Mientras sus ojos se perdían en el vacío solitario y desvalido del peor de los horizontes, nosotros mirábamos al cielo buscándolo a Él, o simplemente a ese azul que abriera puertas y cerrojos a las cancelas de los cabildos. La furia nos hacía pensar: “¿Qué hemos hecho nosotros para que el sueño se haya vuelto pesadilla? ¡Nada!”. “¿Nada?”, contestaba una voz anónima.

Los maniáticos nos enfadamos, pataleamos, nos rebelamos… Otra vez perdimos la medida de las cosas: del tiempo en Campana, de lo que significaba la palabra Penitencia, de las exhibiciones personales, de una saeta que se repite hasta ensordecer a las demás, de la ojana barata, de la guasa fácil que olvida que en todo cuerpo hay también un músculo llamado corazón, de tantas y tantas pruebas que no superamos.

Hoy, cuando los morados de su espalda y la sangre de sus rodillas aún no han desaparecido, compruebo admirada que sigue esperando con la misma entereza, sin el menor atisbo de rabia.

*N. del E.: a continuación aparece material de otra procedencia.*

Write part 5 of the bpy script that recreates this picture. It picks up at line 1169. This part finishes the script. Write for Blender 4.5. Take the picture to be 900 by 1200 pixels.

Pasan los años y no hay lluvia que borre de su cuerpo el recuerdo de las heridas, Semana tras Semana.

Hoy, que todavía sentimos la resaca de los sinsabores y el regusto amargo de la Semana que fue sin ser, quiero cerrar las heridas y acallar las voces en mi cabeza. Necesito la posesión de Su nombre para enfrentar la burla del ignorante, el comunicado del despropósito y los sinsentidos que estén por venir. Quiero desterrar las maldiciones y los reproches de justos e injustos. Solo deseo el deseo de buscarlo, de encontrarlo y de cuidar la maravilla ─que, como el poeta, tengo miedo de perder─ para seguir hallando la cordura, para que la existencia de esa hija desagradecida a la que bautizaron como Julia Rómula Híspalis siga teniendo sentido.

No me atrevo siquiera a pedirle un sol sobre las calles que lo añoran… Él me recuerda aquello que alguna vez dijimos: “No me mueve, mi Dios, para quererte el cielo que me tienes prometido”. “¿No? ¿En serio?”, oigo en mis adentros y no sé qué responder. “Señor, Tú lo sabes todo, Tú sabes que te quiero”… Creo ver en Él una leve sonrisa. No levanta la vista. No sé qué decirle. Solo me nace sentarme a su lado para compartir la espera.

Faltan 374 días para el Domingo de Ramos.